Exercise task: Search the data below for "scene"; list each line that holds it.

================================

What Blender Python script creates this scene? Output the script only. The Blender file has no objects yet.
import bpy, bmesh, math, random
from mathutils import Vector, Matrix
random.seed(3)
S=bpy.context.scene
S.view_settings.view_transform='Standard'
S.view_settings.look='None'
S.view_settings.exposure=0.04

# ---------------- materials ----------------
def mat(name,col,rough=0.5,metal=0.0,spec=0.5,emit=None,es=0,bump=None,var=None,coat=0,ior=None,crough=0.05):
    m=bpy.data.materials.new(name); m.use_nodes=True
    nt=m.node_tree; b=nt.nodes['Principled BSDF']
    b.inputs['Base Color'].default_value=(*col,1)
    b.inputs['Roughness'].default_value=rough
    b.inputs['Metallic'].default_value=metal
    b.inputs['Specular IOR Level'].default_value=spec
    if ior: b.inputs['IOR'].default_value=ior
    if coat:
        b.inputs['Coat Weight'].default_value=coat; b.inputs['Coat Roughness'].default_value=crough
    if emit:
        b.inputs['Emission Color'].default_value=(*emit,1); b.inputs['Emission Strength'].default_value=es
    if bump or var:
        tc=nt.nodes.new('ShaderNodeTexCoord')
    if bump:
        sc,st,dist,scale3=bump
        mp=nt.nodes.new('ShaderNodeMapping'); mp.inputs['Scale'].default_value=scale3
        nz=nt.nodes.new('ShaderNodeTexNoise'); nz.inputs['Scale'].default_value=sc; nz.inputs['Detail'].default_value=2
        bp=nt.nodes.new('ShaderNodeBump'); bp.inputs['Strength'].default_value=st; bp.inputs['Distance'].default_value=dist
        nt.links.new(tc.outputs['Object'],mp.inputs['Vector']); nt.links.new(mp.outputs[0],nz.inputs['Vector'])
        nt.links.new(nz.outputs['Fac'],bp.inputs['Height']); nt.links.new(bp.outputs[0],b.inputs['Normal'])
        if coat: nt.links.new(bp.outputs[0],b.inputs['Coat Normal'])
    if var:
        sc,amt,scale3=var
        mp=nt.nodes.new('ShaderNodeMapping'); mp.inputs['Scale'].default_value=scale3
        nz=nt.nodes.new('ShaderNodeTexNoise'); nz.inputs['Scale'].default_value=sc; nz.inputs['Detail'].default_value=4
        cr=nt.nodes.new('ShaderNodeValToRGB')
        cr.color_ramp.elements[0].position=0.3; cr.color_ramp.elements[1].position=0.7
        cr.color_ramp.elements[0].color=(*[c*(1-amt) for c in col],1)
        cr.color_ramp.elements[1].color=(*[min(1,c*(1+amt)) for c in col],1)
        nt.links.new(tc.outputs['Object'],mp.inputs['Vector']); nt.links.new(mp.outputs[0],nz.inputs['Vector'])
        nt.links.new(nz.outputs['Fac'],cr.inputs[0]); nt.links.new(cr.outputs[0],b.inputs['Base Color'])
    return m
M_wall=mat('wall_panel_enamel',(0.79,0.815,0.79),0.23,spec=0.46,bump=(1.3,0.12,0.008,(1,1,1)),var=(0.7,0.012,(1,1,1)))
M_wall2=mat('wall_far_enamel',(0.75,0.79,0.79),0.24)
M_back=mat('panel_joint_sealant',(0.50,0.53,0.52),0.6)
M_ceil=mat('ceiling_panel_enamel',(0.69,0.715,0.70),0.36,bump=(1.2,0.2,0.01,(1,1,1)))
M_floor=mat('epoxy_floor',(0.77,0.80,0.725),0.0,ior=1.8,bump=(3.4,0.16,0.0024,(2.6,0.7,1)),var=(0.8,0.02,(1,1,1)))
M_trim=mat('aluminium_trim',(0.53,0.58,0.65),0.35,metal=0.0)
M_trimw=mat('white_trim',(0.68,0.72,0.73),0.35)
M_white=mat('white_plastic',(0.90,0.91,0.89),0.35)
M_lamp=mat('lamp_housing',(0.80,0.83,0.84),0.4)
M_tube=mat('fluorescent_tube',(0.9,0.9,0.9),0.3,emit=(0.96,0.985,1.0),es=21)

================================

Finished answer:
What Blender Python script creates this scene? Output the script only. The Blender file has no objects yet.
S=bpy.context.scene